『カトウくんのおまけ 玩具デザイナー加藤裕三の世界』
著者名:吉田光夫 出版社:ダンク出版 文責 美術 木村顕彦
加藤裕三(1950-2001)。50歳で亡くなった玩具デザイナーだ。
彼の名前を知らずとも、多くの人たちにはこう言うと伝わるはずだ。-「グリコのおまけのデザイナー」。
本書は、そのデザイナー・加藤裕三がいかなる人物だったかを伝える一冊だ。
ちなみに、グリコのおまけとは、製菓会社グリコのキャラメルについたプラスチック製のおもちゃのこと。
「グリコのおまけ」は彼が木製の原寸原型を製作し、それをプラスチック製にして量産される。その木製原型は、本書巻頭のカラーページで見ることができる。
本書では西田明夫(カラクリ木工おもちゃ作家)、小黒三郎(糸のこ木工作家)との出会いや「11人が語る加藤裕三」という章もあり、彼がいかに多くの人に愛されていたかがよくわかる。

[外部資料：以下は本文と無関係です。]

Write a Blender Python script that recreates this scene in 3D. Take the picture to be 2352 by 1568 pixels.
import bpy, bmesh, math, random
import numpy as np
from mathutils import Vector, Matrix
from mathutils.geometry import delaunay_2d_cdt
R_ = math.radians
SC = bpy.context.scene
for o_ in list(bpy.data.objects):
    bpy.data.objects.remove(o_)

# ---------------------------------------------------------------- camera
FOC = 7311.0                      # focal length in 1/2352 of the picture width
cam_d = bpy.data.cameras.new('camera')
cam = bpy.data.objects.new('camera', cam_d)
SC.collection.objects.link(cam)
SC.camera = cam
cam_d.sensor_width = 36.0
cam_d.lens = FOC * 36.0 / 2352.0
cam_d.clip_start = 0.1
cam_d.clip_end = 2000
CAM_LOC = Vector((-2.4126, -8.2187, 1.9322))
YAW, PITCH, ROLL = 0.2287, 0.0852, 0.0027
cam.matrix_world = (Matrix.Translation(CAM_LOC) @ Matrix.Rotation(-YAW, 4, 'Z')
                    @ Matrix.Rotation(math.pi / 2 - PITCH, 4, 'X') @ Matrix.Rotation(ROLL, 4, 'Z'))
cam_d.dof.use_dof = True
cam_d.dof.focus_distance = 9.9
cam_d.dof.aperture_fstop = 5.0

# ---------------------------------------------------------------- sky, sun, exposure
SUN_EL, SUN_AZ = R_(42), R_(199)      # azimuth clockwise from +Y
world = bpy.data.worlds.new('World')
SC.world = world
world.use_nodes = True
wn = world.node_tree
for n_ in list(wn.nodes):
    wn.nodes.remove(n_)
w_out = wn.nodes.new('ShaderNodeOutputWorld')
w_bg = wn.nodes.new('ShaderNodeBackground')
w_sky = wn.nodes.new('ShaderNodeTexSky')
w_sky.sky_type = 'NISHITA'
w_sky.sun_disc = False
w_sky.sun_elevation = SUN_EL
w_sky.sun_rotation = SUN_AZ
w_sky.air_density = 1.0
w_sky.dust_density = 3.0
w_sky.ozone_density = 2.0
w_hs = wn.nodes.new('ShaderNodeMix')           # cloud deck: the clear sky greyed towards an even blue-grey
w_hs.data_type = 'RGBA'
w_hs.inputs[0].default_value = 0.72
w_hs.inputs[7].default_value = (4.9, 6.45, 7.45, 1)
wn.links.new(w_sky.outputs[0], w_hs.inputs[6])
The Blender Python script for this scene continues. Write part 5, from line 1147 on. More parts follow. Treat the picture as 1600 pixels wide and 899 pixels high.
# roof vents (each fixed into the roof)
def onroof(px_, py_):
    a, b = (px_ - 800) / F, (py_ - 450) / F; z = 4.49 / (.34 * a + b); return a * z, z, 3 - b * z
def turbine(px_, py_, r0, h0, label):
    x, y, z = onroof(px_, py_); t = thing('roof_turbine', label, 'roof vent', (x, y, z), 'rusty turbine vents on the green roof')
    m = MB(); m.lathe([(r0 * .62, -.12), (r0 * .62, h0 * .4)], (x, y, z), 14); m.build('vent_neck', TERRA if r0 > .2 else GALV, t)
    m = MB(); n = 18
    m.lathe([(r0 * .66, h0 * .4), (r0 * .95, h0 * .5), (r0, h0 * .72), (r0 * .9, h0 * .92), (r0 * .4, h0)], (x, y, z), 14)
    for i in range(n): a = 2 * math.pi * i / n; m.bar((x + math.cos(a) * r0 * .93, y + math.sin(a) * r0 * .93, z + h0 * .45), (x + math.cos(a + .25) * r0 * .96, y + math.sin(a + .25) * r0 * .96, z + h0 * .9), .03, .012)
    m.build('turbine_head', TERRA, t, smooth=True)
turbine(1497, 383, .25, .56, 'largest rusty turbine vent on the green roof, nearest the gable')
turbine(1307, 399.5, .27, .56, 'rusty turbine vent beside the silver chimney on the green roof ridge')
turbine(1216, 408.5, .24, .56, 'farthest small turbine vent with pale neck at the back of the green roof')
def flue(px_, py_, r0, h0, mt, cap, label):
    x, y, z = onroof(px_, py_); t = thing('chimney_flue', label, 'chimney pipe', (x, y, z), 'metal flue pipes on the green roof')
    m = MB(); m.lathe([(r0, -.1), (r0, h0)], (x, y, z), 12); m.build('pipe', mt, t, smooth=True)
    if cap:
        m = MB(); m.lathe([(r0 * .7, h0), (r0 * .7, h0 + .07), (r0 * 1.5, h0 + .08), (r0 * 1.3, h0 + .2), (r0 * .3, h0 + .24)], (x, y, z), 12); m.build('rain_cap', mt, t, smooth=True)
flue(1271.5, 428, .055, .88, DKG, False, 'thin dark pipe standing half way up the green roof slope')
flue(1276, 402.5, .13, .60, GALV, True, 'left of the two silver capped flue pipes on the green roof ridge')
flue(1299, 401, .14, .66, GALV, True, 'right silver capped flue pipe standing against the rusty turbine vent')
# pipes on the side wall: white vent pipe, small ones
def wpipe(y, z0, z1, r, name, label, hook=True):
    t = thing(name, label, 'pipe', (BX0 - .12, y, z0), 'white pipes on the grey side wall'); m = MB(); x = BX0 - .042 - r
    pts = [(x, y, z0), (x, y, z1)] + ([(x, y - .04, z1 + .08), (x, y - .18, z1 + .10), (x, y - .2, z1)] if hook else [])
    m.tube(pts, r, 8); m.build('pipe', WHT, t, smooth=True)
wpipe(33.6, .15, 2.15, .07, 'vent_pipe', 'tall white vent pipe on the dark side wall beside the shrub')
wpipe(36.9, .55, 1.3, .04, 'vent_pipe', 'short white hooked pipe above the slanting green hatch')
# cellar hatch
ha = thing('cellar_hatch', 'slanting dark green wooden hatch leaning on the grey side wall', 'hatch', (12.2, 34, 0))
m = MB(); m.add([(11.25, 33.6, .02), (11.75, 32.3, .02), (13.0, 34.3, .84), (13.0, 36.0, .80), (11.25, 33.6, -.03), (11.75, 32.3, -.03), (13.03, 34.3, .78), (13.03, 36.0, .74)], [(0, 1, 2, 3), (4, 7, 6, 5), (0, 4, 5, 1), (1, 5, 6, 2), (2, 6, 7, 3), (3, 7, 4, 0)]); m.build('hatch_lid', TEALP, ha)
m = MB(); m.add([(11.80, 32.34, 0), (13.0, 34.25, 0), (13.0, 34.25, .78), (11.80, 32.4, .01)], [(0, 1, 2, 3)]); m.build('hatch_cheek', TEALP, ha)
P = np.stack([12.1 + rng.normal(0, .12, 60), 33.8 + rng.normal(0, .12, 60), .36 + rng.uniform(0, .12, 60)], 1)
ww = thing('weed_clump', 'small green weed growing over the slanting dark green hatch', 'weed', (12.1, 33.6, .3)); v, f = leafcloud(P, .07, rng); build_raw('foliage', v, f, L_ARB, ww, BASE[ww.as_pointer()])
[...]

また、加藤を語る上で欠かせない出来事がある。阪神大震災(1995年)だ。
加藤は大震災で被災し、その時の苦悩が本書で綴られている。
「あの震災で仕事場が全壊した。私は何も作れなかった。(略)地震で壊れたのは、場所や道具や日常の時間の流れ方だけではない。仕事として作品を作る義務、理由、目的、それから自分の内のおもちゃづくりの経験やこころざしやいろいろな思いが、消えていた。」
しかしながら、震災の体験は、ものづくりにおける「素朴さ」を再び考えさせる契機となった、ともある。・・・加藤は、震災後わずか6年しか生きることができなかったが、彼の仕事は多くの人の記憶に残っていくだろう。